La voce e la tromba di Motis, che quando canta tiene appesa al braccio a mo di borsetta, sono limpide e sporche allo stesso tempo, quasi come fosse una scuola di new Orleans, in perfetto contrasto con l’accompagnamento degli altri strumenti che invece risultano molto puliti ed estremamente precisi.

Motis spesso accompagna la musica, quando non è lei a farla, battendo le mani in Palmas con il tipico sfregamento dei palmi usata dai Palmeros di flamenco.

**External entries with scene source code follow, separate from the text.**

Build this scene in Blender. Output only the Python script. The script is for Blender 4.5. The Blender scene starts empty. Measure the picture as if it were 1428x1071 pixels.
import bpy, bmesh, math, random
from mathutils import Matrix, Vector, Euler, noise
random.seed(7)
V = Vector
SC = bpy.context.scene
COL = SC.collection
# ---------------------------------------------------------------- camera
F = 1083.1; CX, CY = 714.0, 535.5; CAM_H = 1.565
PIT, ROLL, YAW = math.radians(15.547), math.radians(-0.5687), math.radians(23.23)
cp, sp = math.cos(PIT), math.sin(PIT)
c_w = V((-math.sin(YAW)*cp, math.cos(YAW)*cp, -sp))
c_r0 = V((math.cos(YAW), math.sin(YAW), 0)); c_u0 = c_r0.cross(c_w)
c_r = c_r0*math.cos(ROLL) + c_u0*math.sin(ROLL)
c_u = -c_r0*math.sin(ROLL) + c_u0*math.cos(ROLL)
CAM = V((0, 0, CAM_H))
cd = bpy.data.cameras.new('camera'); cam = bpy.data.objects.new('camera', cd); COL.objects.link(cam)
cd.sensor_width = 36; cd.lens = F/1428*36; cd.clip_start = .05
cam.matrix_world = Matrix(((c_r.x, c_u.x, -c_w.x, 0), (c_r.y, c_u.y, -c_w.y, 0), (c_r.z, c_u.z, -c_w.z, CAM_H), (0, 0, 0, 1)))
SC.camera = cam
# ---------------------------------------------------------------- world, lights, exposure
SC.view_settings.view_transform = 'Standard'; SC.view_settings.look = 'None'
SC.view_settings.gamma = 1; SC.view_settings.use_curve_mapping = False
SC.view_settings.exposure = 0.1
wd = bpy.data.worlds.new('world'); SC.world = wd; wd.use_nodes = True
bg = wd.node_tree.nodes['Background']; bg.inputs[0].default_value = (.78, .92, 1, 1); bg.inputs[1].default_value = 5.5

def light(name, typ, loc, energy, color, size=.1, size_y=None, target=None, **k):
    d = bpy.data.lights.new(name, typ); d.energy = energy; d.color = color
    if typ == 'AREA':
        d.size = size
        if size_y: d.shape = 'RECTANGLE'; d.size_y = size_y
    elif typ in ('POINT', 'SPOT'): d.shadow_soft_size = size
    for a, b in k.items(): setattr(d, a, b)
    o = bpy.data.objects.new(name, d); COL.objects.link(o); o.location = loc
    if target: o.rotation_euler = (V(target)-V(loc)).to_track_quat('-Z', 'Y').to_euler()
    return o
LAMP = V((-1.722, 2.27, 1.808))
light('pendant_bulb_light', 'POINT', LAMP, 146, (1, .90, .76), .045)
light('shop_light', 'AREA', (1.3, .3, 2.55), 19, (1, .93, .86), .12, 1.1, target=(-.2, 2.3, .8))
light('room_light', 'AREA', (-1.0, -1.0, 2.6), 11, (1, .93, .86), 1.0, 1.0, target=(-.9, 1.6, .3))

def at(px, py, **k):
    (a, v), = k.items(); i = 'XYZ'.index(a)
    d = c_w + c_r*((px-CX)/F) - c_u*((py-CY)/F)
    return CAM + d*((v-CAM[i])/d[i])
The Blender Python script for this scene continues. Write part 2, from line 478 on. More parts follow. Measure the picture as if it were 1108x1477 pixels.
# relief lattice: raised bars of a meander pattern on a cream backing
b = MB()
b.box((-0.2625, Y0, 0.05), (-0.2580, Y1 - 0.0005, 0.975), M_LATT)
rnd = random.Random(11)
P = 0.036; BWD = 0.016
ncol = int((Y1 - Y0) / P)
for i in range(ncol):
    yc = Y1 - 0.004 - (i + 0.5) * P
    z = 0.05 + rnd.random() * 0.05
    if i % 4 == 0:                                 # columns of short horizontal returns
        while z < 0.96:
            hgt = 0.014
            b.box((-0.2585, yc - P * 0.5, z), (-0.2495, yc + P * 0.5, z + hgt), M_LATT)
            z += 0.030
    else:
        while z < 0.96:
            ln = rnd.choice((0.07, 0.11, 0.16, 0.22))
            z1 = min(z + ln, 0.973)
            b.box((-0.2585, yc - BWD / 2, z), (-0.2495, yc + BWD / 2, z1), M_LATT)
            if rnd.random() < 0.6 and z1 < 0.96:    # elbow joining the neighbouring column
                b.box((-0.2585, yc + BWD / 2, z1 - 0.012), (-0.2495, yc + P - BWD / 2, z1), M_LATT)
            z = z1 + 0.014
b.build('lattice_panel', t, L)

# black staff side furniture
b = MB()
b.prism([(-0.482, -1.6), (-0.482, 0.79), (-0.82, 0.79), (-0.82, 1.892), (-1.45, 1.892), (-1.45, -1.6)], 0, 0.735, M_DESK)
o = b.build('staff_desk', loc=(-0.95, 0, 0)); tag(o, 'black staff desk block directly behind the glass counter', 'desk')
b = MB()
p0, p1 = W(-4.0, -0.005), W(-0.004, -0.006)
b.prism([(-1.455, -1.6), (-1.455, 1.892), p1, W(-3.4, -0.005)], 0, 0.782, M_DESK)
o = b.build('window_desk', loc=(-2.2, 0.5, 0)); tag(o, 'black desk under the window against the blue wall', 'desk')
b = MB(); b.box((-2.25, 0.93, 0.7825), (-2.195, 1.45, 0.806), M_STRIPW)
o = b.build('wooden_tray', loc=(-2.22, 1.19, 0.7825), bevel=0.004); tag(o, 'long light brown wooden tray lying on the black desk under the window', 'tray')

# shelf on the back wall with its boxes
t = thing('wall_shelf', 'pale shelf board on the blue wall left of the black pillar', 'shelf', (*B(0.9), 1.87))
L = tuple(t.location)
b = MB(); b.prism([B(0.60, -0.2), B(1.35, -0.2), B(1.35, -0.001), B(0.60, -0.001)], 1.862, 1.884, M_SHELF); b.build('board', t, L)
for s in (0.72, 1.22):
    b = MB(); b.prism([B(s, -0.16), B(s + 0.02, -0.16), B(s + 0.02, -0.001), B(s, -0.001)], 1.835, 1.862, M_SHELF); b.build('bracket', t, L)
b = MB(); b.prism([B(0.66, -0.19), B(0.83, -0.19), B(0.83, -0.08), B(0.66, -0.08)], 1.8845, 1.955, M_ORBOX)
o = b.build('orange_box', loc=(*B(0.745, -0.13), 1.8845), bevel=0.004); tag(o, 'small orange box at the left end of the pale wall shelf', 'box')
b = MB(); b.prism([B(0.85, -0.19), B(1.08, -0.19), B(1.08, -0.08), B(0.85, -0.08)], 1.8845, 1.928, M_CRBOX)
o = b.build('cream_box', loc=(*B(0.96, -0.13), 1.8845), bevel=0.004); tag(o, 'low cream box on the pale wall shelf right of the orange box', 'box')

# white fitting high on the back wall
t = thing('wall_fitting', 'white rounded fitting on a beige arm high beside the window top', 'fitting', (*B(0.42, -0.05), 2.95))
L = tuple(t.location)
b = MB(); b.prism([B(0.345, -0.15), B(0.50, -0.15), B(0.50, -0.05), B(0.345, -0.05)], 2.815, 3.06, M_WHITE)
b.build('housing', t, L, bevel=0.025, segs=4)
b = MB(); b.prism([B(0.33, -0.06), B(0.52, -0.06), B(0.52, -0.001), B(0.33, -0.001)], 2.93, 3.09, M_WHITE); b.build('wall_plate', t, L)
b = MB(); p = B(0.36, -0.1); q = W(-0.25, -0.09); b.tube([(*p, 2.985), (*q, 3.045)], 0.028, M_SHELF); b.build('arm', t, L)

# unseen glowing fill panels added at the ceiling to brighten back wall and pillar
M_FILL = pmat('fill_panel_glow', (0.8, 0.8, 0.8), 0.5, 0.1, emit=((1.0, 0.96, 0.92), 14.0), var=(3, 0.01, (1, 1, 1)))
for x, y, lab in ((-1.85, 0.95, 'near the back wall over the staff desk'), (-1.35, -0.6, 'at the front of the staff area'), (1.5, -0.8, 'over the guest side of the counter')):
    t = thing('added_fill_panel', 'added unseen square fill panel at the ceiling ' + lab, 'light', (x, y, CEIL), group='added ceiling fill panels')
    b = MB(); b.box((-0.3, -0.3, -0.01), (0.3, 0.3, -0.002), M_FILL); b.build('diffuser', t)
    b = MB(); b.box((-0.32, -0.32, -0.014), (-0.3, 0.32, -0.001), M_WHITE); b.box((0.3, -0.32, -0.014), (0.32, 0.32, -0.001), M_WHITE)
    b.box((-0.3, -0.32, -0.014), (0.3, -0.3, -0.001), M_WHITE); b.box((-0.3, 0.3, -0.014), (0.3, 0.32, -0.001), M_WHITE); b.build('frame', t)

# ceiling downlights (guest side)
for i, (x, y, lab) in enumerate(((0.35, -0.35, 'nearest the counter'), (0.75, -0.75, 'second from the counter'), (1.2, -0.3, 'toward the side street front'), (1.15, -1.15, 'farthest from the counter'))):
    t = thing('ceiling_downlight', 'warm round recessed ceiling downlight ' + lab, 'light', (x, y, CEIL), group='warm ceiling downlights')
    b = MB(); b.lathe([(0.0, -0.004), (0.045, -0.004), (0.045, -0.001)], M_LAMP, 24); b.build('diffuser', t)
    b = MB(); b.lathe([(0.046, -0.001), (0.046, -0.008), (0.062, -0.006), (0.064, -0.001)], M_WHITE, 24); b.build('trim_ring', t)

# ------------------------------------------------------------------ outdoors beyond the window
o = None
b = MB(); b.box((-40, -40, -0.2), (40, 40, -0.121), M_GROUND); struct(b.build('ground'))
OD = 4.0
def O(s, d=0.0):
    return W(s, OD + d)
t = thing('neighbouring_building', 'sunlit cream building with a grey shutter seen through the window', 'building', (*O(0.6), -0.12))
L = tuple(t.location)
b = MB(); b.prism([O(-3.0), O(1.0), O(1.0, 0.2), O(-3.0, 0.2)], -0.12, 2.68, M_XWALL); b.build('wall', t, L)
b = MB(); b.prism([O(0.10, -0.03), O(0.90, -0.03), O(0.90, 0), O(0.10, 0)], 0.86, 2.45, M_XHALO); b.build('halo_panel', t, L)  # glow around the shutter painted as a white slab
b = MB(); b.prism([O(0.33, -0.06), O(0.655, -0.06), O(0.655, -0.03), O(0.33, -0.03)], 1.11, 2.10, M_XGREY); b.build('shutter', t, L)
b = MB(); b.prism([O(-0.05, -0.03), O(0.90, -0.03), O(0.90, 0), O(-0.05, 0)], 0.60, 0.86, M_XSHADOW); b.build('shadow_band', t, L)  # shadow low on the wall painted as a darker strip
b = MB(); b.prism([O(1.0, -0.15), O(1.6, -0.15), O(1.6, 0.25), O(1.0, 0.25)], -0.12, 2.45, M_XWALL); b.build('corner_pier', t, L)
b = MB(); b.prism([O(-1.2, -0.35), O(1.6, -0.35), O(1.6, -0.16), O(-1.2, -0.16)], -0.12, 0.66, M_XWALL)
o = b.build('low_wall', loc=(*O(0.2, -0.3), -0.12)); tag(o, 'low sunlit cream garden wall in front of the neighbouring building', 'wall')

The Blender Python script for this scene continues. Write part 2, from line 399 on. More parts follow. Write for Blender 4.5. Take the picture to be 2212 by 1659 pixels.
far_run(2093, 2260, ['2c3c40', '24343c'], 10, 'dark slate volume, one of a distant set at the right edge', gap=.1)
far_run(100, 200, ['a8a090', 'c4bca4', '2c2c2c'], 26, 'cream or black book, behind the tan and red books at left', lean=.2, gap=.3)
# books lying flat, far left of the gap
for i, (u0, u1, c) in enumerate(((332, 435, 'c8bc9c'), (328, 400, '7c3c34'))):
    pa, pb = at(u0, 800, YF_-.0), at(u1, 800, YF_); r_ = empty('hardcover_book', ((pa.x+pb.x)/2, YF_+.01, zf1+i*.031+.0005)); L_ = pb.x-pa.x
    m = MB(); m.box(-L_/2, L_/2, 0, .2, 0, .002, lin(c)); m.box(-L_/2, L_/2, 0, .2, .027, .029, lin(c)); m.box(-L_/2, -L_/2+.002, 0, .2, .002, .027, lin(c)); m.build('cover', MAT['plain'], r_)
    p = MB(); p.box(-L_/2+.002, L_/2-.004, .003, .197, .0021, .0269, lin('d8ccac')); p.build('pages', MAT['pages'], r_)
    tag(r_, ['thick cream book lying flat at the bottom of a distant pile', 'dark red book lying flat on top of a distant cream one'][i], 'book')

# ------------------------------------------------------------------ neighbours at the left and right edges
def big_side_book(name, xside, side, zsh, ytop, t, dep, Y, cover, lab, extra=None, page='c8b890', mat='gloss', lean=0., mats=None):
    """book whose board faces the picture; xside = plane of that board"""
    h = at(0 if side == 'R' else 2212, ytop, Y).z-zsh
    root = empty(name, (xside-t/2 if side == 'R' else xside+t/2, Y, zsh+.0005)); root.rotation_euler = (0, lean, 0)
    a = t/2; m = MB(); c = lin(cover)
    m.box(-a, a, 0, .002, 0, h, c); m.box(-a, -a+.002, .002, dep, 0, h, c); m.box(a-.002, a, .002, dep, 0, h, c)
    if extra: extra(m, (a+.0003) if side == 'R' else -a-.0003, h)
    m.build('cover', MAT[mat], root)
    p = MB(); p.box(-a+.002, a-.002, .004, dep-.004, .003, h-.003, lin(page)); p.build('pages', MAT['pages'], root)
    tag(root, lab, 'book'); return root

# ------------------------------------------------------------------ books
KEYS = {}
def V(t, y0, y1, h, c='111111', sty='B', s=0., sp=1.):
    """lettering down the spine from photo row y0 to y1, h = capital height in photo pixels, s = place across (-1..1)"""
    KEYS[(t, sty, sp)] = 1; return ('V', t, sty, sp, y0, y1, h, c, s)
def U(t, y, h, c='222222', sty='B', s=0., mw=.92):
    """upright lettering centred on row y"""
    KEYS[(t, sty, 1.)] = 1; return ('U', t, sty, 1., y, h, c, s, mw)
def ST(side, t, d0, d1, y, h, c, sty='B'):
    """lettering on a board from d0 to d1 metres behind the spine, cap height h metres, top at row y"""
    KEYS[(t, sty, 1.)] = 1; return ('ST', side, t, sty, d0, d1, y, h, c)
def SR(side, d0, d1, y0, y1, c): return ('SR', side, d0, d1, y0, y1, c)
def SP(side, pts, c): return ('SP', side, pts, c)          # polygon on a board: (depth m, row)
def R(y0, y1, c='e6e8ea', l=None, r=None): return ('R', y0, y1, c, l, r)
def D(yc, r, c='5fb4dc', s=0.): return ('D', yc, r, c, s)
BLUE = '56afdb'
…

Molto, molto timida, di certo non una front woman, accena giusto qualche movimento sul palco per non restare sempre ferma, probabilmente un astro nascente del. Jazz ma Ancora piuttosto acerba per i palchi e la gestione delle platee, nonostante abbia già suonato con grossi calibri dal jazz. Quando canta o suona però, l’energia, la passione, la tecnica e l’entusiasmo sono vivi e presenti e lascia comunque tutti senza fiato. Ci salutano con uno standard jazz, escono, rientrano per il bis, ci porta ancora in brasile, poi uno swing molto spinto accompagnato dalle mani del pubblico, standig ovation, saluta ancora, sempre in spagnolo, vanno via lasciando tutti contenti. Uniche pecche del teatro, posti molto scomodi e stretti, un faro che dal palco ogni tanto t arrivava dritto negli occhi, una paio di inneschi di suono fanno. Fischiare fastidiosamente i microfoni.